Listen
Safety educator Karen Franklin leads kids in a song as she conducts a safety class at Dora Lantrip Elementary in Houston’s East End.
“Metro rail has come to town and we are going to ride it …”
Starting next year these third graders will see something entirely new just a few blocks from their campus, a quiet, silverly train running down the middle of Harrisburg. But Franklin says it’s all sort of abstract to the kids right now.
“Which is why I make the point that Thomas the Tank Engine is not a real train. This is going to be a real train in your neighborhood.”
Franklin tells the kids about all the places they’ll be able to go on the train. They can go to the zoo, or the Children’s Museum, or they can travel to a Dynamo soccer game.
But having a quick new way to get around also means new safety rules. Students will see new signs and lights, and they’ll have to listen for new sounds.
“That is called the gong. Can you say gong?”

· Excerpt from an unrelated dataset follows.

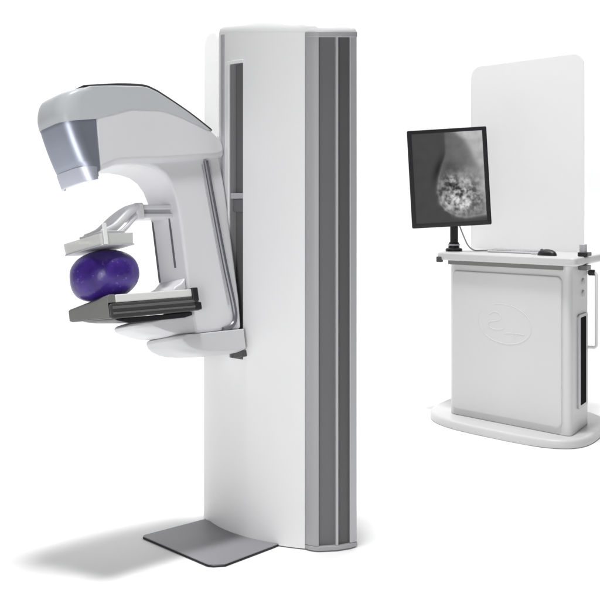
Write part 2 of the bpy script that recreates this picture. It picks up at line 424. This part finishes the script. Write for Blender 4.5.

The class at Lantrip is part of Metro’s “Think Rail” program. It’s being offered to students in pre-K though high school, as Metro prepares to start running trains on three new lines next year.
Kids are warned to be alert. They’re told to take off their headphones and put down their cell phones. They should only cross the tracks at marked crossings, when no trains are around.
“Right, you’re not going to throw anything at the trains. You’re not going to put anything on the tracks. You’re not going to do anything that might cause an accident.”
Metro officials say they want to prevent the kinds of accidents that happened when the the first line opened in 2004, when people weren’t always aware of the quiet trains gliding down Main Street.
Metro Stakeholder Representative Luis Garcia says there’s particular concern as trains prepare to roll on Harrisburg.
“The East End Line has 19 schools surrounding the line, which is the most schools of any of the three lines that are being built right now.”
And considering there were over 60 car-train collisions in light rail’s first year of operation, Metro hopes children take those safely lessons home to their parents. Magdalena Strickland is Lantrip’s principal.
“Our children are so intelligent. They are quick to tell their parents, ‘Oh no mom, you can’t walk this way’ or ‘Oh no, mom, that’s the siren.'”
Metro will start doing test runs on the East End Line starting this fall.